Meagan Spooner said...

Oh god, I cringed just reading that. Sounds super painful! I have one of those oven "mitts" that you actually tie around the handle. It's for cast-iron pots that get hot while cooking, but I think it'd be perfect for leaving on a skillet after removing from the oven, just as a reminder!

This looks delicious. Do want. *drool*

Liz That Skinny Chick Can Bake said...

Ouch...your poor, poor hand! But I'm glad you've healed and were willing to try this yummy recipe...I know we'd love it, too :)

Anonymous said...

I do smaller fritattas, cooking in an 8 or 9 inch stainless steel pan and just put them under the broiler for a couple minutes (handle sticking out so it stays cool)which makes them safer and fast enough for an emergency meal. However you make them, fritattas are such a versatile food that it's worth getting beyond the fear!

Ruth said...

Makes my stomach growl just to read this!

grace said...

what a painful memory! if there's one thing worth getting past a fear like that, it's a frittata!

Catherine said...

Dear Beth, I am happy to hear that you overcame your fear of baking with skillets. Fritattas are delicious and the family always enjoys them. This sounds like a wonderful recipe to try. Blessings to you my dear, your friend, Catherine xo

Kathy said...

Beth, So sorry about your burn…I actually did that once myself, but pulled my hand away before I burned it badly. This frittata looks so delectable…and I’m sure tastes even better!

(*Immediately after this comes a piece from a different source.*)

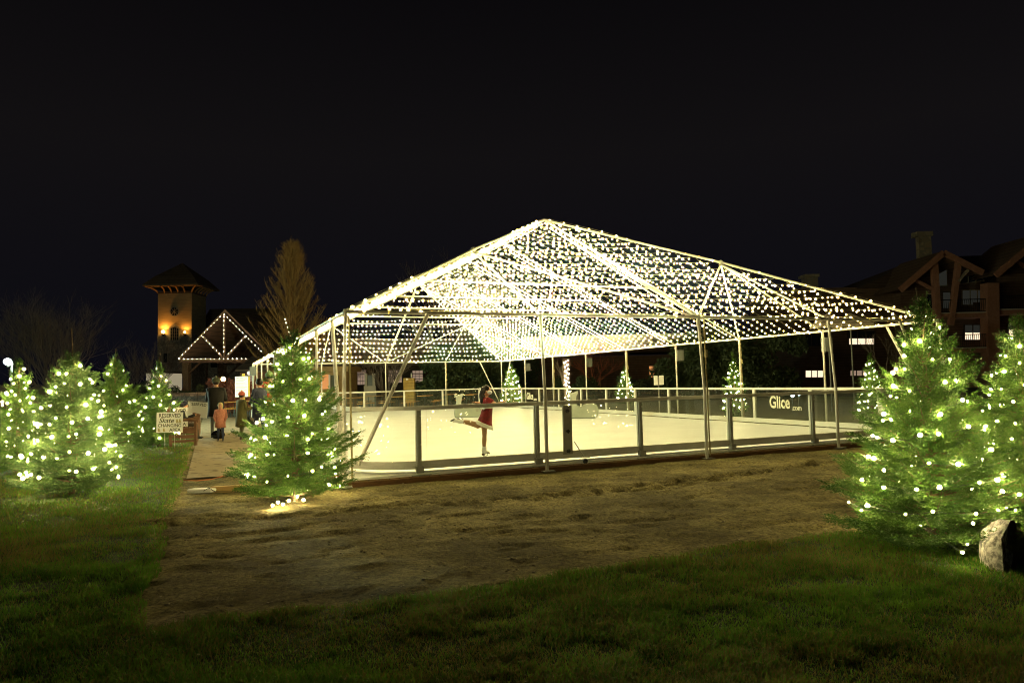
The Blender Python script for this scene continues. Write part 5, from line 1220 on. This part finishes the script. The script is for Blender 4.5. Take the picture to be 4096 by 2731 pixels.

amy (fearless homemaker) said...

Ooh, this looks delicious! I've done the same thing by putting my skillet in the oven, by the way, so know that you're not alone. It looks like this still turned out wonderful by baking it in a glass dish rather than the skillet, which is great!

Andrea_TheKitchenLioness said...

There is another wonderful recipe from Susie Middleton - I am reading your posts "from top to bottom" here...frittata is indeed a wonderful dish to prepare for the family - I tried one with tomatoes and parmigiano reggiano the other day (also not in a skillet but a French oven-proof porcelain baking dish) and the kids loved it. But your broccoli and cheddar version looks fantastic!